I maintain that change is generally for the worse. My own prejudice, sure, but generally the new hip thing is worse than the old, shop worn, tried and true, venerable item that it replaces. And Hemmings has changed over the years as the endlessly mess with the indexing. And the line drawing cover has given way to fire engine red photos. I can't blame them for trying to better their situation, but they must realize that Hemming's readers, perhaps more than any other defined group, oppose change. Still, Hemmings is indispensable.

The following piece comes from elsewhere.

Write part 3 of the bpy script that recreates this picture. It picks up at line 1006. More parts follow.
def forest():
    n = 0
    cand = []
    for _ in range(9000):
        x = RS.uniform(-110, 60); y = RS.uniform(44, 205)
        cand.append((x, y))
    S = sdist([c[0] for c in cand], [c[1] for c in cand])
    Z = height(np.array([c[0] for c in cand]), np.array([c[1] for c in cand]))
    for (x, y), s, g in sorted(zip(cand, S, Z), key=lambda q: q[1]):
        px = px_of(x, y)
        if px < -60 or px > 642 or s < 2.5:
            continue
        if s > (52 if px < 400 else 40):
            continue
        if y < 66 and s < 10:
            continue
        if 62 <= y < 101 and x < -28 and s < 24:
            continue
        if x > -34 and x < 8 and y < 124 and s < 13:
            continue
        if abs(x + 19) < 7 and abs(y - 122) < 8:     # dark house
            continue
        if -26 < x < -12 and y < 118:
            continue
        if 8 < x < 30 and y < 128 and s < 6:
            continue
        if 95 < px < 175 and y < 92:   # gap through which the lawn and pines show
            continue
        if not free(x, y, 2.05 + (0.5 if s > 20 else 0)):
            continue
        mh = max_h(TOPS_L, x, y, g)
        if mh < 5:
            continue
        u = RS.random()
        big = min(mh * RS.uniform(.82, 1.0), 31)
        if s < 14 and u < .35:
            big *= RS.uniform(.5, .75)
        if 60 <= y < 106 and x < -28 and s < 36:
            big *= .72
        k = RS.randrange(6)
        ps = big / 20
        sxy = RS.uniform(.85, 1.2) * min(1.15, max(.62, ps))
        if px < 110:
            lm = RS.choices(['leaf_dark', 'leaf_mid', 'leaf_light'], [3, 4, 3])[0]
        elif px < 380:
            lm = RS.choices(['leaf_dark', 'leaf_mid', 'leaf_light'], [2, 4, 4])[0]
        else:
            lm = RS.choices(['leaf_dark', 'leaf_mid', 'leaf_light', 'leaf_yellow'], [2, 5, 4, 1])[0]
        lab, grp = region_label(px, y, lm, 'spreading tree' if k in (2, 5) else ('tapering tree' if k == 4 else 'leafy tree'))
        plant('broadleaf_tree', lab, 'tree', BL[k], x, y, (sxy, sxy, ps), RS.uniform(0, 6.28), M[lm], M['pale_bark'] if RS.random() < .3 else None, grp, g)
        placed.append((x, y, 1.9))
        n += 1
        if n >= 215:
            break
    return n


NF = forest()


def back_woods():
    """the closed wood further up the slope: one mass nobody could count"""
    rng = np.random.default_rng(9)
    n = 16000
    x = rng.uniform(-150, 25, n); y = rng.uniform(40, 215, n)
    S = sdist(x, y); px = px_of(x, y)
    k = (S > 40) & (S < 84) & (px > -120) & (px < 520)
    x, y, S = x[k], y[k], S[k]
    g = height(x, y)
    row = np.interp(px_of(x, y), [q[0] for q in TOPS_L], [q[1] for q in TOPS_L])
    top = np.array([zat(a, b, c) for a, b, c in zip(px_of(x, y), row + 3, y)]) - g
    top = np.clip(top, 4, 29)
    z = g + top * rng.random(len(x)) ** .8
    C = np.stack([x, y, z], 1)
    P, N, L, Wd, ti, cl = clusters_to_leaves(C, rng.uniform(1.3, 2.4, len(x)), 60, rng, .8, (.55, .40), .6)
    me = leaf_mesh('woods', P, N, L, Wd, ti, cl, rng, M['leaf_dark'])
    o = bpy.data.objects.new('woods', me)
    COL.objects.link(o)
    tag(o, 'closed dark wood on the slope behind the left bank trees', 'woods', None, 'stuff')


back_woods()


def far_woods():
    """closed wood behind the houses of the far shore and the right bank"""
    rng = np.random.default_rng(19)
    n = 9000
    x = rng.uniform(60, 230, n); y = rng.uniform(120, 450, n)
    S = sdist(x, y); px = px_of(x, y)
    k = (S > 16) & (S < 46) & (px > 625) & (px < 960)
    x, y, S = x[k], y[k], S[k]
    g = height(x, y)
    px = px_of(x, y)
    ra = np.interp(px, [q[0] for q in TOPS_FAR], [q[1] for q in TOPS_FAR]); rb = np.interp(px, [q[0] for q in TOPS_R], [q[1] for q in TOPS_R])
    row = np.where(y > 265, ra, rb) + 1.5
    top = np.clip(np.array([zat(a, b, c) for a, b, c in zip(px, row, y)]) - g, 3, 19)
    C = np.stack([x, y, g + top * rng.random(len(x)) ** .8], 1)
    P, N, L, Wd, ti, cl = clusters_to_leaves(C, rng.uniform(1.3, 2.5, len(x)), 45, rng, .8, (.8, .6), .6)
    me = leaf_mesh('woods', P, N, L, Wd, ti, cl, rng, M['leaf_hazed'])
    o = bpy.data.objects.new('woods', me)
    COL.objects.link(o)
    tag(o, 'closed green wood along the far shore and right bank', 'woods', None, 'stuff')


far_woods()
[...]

I read the same sections every month: Pre-1916, Racing and High Performance, Street Rod and Custom, Trucks and Commercial, Bugatti, Duesenburg, 1964 Chevelle, Ford 1903-1931, Oldsmobile, Hudson, Mercedes, Automobilia, Employment and Business Opportunities and Not Auto Related. Generally, though I am extremely passionate about automobiles, Not Auto Related is my favorite section. Airstreams, Aeroflots, Spartans, mechanical musical instruments, wood Chris Crafts, diners, kiddie rides, slot machines and, most importantly, real estate ads for giant garages with modest homes attached.
But this month's best ad was from the business opportunities section. Tin Lizzie Auto Parts in Des Plaines, Illinois! In business since 1965 and it looks like much longer. Up to the eyeballs in old Ford parts, but it is the building and interior that is so compelling. A 1904 walnut interior, stained glass transom, tin ceiling, rolling library ladders, an 1884 Wooten desk, a Columbia rear end, NOS fenders, a barber chair and, almost as an aside, 1600 Chicago street paving bricks.
This is the sort of place that I could bring my dogs everyday and just be grouchy. Refuse to sell anything and assume every customer was a criminal. With an interior this rich, you really would never have to leave and could refine your anti-social skills to a razor's edge. From that rolltop desk, you could become the person that reads Hemmings cover to cover. With the Complete New Yorker coming out on DVD, why would you ever leave?
You could drink 100 cups of coffee a day at a desk like this.